* _Directive_:
Copy the full set of lines exactly as given.

* _Given information_:
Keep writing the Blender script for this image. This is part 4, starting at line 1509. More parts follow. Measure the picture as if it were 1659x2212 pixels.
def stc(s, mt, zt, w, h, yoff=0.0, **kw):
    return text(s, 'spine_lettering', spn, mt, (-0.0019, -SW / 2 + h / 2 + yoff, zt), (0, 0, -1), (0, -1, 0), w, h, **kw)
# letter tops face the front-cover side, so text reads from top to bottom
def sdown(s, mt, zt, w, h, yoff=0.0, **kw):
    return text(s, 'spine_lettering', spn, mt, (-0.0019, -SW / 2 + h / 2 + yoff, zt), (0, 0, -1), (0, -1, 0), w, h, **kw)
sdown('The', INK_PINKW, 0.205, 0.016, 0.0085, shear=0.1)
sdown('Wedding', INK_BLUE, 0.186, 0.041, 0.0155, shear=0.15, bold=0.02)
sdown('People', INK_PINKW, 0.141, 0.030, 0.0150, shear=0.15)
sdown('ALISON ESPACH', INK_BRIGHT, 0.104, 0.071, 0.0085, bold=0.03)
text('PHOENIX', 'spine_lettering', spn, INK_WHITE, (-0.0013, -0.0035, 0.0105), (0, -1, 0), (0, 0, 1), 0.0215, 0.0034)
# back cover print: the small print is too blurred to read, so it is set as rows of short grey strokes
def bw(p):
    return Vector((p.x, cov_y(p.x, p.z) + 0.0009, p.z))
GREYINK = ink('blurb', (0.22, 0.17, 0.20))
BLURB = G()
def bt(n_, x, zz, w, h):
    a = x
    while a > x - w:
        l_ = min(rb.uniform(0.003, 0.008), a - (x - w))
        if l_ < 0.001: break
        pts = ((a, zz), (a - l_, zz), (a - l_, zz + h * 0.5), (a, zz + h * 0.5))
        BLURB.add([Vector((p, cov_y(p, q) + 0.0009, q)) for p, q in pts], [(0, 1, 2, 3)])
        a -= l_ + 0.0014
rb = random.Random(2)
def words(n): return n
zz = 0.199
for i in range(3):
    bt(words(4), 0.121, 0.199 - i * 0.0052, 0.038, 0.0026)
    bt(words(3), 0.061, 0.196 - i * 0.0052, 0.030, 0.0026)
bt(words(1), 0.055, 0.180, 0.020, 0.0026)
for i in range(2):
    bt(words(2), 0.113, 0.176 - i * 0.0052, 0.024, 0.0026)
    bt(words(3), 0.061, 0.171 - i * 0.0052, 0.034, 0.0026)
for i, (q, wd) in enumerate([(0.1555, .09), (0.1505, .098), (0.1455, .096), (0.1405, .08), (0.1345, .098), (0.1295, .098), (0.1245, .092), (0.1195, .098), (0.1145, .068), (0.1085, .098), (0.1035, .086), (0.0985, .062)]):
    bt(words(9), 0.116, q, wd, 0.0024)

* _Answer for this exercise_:
Keep writing the Blender script for this image. This is part 4, starting at line 1509. More parts follow. Measure the picture as if it were 1659x2212 pixels.
def stc(s, mt, zt, w, h, yoff=0.0, **kw):
    return text(s, 'spine_lettering', spn, mt, (-0.0019, -SW / 2 + h / 2 + yoff, zt), (0, 0, -1), (0, -1, 0), w, h, **kw)
# letter tops face the front-cover side, so text reads from top to bottom
def sdown(s, mt, zt, w, h, yoff=0.0, **kw):
    return text(s, 'spine_lettering', spn, mt, (-0.0019, -SW / 2 + h / 2 + yoff, zt), (0, 0, -1), (0, -1, 0), w, h, **kw)
sdown('The', INK_PINKW, 0.205, 0.016, 0.0085, shear=0.1)
sdown('Wedding', INK_BLUE, 0.186, 0.041, 0.0155, shear=0.15, bold=0.02)
sdown('People', INK_PINKW, 0.141, 0.030, 0.0150, shear=0.15)
sdown('ALISON ESPACH', INK_BRIGHT, 0.104, 0.071, 0.0085, bold=0.03)
text('PHOENIX', 'spine_lettering', spn, INK_WHITE, (-0.0013, -0.0035, 0.0105), (0, -1, 0), (0, 0, 1), 0.0215, 0.0034)
# back cover print: the small print is too blurred to read, so it is set as rows of short grey strokes
def bw(p):
    return Vector((p.x, cov_y(p.x, p.z) + 0.0009, p.z))
GREYINK = ink('blurb', (0.22, 0.17, 0.20))
BLURB = G()
def bt(n_, x, zz, w, h):
    a = x
    while a > x - w:
        l_ = min(rb.uniform(0.003, 0.008), a - (x - w))
        if l_ < 0.001: break
        pts = ((a, zz), (a - l_, zz), (a - l_, zz + h * 0.5), (a, zz + h * 0.5))
        BLURB.add([Vector((p, cov_y(p, q) + 0.0009, q)) for p, q in pts], [(0, 1, 2, 3)])
        a -= l_ + 0.0014
rb = random.Random(2)
def words(n): return n
zz = 0.199
for i in range(3):
    bt(words(4), 0.121, 0.199 - i * 0.0052, 0.038, 0.0026)
    bt(words(3), 0.061, 0.196 - i * 0.0052, 0.030, 0.0026)
bt(words(1), 0.055, 0.180, 0.020, 0.0026)
for i in range(2):
    bt(words(2), 0.113, 0.176 - i * 0.0052, 0.024, 0.0026)
    bt(words(3), 0.061, 0.171 - i * 0.0052, 0.034, 0.0026)
for i, (q, wd) in enumerate([(0.1555, .09), (0.1505, .098), (0.1455, .096), (0.1405, .08), (0.1345, .098), (0.1295, .098), (0.1245, .092), (0.1195, .098), (0.1145, .068), (0.1085, .098), (0.1035, .086), (0.0985, .062)]):
    bt(words(9), 0.116, q, wd, 0.0024)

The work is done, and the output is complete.